While I’ve gone on record to say that writing is not the greatest art form, it will always be my first love and favorite. Both reading and writing are for a small percentage of the human race. Notice that websites like, well, WordPress, don’t get anywhere near the same kind of traffic that sites like YouTube get. Because we now live in a world where all you have to do is sit and watch flashy, colorful images in front of your face. You can be a drooling idiot and still process videos just fine. Reading, on the other hand, doesn’t have any motion images, or sound, or music. It requires effort, and it requires imagination.

Writing is for minds too active and too vast to be contained.

I won’t say reading is strictly for thinkers, but it also generally tends to be. Whether you are scanning your eyes across a collection of text, or you’re the one putting the text there, to enjoy that or even prefer it, takes a special kind of mind.

Coming from me, I’m sure this sounds haughty, but I’d believe this even if I wasn’t a writer, and statistics support me here. Just having books in the house while you’re growing up increases your intelligence, even if you never read any of them, statistics say.

Writing gives the mind the kind of power that neither music or film ever could. You can simply erase what you’ve written and start over, leaving no trace of what was there before. And best of all, anything, literally anything, that you want to happen in your narrative can happen. Sure, your descriptions could potentially make no sense to a reader, but you can still put the information there, coherent or not.

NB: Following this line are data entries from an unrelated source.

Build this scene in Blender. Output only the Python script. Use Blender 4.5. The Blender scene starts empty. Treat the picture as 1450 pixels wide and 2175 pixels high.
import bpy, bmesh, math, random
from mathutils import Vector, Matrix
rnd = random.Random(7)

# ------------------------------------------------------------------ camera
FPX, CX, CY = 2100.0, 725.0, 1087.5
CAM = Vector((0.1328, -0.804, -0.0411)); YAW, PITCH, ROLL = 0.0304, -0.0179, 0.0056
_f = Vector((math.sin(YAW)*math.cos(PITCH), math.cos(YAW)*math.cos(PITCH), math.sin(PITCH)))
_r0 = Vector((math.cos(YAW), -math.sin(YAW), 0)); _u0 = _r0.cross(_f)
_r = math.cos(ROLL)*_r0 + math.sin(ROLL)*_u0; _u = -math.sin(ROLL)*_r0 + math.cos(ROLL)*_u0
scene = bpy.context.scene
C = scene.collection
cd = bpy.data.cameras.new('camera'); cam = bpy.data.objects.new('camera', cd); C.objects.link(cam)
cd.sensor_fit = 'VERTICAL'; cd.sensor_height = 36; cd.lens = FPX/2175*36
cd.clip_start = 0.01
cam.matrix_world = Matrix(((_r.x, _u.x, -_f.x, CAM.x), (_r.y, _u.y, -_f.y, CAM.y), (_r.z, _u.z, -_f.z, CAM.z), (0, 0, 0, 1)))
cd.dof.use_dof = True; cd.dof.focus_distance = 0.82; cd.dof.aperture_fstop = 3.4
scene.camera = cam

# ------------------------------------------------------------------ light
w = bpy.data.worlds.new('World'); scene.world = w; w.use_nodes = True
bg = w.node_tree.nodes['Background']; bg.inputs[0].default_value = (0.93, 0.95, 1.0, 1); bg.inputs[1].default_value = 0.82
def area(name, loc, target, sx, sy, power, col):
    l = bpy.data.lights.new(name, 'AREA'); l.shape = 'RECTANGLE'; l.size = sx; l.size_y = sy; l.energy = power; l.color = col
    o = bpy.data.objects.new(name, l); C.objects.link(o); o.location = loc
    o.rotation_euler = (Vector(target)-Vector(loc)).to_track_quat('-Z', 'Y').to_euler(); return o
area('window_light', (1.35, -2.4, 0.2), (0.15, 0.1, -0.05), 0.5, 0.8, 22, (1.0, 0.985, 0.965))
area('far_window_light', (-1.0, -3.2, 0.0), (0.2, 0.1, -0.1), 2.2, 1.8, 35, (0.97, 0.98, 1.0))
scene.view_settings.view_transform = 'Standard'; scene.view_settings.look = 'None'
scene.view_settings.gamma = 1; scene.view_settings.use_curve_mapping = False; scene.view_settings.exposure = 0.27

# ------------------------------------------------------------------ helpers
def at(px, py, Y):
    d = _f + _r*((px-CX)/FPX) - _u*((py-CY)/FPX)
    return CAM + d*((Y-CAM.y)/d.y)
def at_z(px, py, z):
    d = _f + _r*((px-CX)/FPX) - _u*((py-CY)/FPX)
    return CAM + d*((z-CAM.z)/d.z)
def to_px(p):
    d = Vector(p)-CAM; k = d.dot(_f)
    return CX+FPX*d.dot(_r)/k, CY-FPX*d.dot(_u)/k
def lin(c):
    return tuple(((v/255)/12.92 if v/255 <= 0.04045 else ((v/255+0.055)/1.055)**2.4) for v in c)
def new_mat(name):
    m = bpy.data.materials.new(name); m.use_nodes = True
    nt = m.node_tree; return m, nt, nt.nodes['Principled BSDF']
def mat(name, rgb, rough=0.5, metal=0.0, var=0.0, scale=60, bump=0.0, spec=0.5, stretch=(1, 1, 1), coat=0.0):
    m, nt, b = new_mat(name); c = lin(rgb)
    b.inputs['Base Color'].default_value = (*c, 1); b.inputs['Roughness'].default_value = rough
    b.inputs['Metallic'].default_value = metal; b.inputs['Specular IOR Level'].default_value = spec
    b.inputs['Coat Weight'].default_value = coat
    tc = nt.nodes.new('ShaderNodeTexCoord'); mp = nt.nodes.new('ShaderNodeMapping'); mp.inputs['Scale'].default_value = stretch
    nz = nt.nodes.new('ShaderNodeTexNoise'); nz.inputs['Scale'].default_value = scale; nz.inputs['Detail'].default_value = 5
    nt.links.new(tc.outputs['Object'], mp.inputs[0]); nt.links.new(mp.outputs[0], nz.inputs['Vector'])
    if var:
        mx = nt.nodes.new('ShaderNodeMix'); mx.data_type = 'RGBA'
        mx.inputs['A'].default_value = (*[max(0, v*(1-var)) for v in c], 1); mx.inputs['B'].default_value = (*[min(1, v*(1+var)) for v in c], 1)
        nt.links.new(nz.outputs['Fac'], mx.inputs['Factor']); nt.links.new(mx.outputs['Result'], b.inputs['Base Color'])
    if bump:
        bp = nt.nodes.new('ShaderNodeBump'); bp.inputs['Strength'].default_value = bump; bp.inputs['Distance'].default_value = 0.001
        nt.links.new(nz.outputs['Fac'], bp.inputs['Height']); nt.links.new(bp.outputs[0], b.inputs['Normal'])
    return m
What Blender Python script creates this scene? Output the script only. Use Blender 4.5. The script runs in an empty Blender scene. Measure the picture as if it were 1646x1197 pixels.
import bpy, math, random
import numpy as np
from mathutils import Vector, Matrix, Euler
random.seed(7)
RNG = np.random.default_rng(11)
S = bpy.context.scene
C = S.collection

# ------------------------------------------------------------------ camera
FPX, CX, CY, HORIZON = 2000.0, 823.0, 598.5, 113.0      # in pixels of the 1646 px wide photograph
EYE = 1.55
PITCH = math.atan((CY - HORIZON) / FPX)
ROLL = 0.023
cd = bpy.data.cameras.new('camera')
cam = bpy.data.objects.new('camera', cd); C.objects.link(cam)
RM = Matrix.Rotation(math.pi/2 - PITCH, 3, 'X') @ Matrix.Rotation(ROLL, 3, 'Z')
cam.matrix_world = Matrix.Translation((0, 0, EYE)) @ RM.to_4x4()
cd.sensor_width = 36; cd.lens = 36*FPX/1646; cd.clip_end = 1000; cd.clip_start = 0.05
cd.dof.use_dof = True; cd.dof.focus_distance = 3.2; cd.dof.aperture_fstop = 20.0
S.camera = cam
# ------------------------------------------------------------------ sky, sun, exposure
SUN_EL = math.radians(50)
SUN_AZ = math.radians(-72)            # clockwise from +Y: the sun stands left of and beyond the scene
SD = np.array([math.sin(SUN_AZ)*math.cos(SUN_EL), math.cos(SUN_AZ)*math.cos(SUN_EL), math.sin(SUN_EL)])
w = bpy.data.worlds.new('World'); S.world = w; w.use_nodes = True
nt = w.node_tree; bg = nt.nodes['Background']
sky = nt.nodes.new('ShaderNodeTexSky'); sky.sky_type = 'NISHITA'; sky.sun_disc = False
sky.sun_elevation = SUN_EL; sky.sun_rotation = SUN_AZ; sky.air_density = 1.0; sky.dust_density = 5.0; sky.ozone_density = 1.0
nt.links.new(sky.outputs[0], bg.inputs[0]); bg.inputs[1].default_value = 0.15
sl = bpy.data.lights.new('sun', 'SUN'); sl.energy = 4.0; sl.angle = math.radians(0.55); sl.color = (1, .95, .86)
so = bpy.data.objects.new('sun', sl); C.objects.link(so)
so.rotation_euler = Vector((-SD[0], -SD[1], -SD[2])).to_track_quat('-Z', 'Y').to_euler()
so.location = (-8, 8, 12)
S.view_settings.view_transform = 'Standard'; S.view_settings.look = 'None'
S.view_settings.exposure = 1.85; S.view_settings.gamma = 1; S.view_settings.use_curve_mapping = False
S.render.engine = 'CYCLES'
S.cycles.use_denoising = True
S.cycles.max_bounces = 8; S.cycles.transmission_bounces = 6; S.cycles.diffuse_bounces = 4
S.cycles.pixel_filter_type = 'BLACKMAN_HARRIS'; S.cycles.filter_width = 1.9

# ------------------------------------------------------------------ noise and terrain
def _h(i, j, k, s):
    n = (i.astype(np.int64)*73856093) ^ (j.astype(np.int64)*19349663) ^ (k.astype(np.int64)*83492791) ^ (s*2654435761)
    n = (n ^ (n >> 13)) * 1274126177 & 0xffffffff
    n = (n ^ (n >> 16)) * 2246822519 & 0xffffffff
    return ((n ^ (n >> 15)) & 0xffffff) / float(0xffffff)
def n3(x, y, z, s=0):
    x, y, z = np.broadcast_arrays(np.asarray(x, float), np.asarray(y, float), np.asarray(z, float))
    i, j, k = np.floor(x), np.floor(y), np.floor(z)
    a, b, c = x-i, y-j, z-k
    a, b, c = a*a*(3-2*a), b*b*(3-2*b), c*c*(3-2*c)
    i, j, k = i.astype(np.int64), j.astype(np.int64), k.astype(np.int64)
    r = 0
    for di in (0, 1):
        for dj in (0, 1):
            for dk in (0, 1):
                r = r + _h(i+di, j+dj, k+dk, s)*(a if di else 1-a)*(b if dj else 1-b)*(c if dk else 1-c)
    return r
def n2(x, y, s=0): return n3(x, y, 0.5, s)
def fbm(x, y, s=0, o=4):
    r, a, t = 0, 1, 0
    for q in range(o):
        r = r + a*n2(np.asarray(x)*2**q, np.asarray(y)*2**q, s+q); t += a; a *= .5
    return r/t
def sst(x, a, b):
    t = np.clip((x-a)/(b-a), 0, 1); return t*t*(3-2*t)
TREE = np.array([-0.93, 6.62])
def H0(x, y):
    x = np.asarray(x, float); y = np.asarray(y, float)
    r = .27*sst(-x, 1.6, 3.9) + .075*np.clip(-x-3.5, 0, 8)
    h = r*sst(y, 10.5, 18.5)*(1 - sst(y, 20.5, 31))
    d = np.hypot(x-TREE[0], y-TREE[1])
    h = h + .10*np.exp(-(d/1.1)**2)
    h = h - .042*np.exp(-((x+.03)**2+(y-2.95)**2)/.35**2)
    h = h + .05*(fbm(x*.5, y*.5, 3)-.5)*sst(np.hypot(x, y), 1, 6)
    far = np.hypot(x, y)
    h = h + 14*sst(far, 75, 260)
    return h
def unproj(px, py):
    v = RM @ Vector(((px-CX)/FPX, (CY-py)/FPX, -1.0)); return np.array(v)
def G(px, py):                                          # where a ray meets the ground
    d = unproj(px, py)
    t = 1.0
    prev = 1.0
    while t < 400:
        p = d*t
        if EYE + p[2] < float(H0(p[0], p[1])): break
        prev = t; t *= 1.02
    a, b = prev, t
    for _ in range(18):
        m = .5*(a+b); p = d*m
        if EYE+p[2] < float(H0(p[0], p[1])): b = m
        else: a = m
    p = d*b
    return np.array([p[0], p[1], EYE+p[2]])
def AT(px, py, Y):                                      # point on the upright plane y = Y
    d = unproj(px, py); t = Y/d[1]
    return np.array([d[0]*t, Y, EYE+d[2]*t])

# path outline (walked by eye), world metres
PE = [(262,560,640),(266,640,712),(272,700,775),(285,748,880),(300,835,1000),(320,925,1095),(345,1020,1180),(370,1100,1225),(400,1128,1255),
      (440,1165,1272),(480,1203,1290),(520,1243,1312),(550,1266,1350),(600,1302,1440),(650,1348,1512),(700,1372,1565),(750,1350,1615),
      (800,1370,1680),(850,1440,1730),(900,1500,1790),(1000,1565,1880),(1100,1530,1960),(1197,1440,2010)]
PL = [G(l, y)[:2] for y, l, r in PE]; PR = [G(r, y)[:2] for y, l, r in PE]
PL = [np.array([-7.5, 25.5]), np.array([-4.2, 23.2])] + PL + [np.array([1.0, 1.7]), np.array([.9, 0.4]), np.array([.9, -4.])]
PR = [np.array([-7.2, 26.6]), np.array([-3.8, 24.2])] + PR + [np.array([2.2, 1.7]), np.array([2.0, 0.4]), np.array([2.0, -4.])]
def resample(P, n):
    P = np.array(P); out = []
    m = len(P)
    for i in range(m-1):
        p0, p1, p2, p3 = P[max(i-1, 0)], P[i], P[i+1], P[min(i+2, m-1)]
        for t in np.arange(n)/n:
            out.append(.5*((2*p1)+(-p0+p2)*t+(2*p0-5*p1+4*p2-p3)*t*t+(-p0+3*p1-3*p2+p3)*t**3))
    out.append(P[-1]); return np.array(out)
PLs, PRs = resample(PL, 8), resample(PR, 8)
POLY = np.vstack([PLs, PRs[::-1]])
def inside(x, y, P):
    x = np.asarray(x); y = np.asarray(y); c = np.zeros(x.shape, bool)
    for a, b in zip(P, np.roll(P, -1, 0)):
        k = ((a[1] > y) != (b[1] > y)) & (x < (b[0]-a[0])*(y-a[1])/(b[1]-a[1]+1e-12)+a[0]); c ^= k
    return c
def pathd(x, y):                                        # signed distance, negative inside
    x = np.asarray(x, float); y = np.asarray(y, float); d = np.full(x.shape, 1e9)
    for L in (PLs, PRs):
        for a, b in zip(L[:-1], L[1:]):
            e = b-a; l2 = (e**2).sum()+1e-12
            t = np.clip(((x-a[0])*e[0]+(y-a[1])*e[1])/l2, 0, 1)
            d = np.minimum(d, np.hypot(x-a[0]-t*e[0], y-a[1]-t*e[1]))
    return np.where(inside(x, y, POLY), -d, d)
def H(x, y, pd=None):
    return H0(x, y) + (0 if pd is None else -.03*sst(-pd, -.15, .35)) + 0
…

For writers, their writing is their universe. I like to remind myself of this when I think about rewriting certain stories for my own pleasure, such as The Last Jedi. All I need to do is put some words down, and bam, that movie could either never have happened because of an asteroid falling on Disney headquarters, or the movie could have gone very differently, and nothing in the universe can contradict what you’ve written. It won’t be reality, but you can still see an alternate reality in the words you’ve put down.

My story Remnant isn’t a true story, but to everyone who has read it, it was real enough while they were engaged in the story. Same goes with every other art form, but the thing about writing is: you can create so much more with your words than you could ever put on a screen or a canvas. Here, I’ll show you:

Across the universe lies a planet that is completely identical to Earth in climate and that it carries life forms, but this planet is ten-thousand lightyears in diameter, and at its core contains a portal into another universe.

Now, is that true? Most likely not. But it doesn’t matter, because your mind made it true, to yourself, while you were reading it, and best of all, it only took me 10 seconds to write it. Think of what I could create in an entire day.

See: There’s no limit for writers. We imagine it, and it materializes. We can bring our minds into the fantasy and make it reality. Now, I’m not saying immersion or escapism is exclusive to writers. It certainly isn’t. But writers can create the most, whether it’s in quantity or in size. It’s just words on a paper (or screen), but that’s all we need.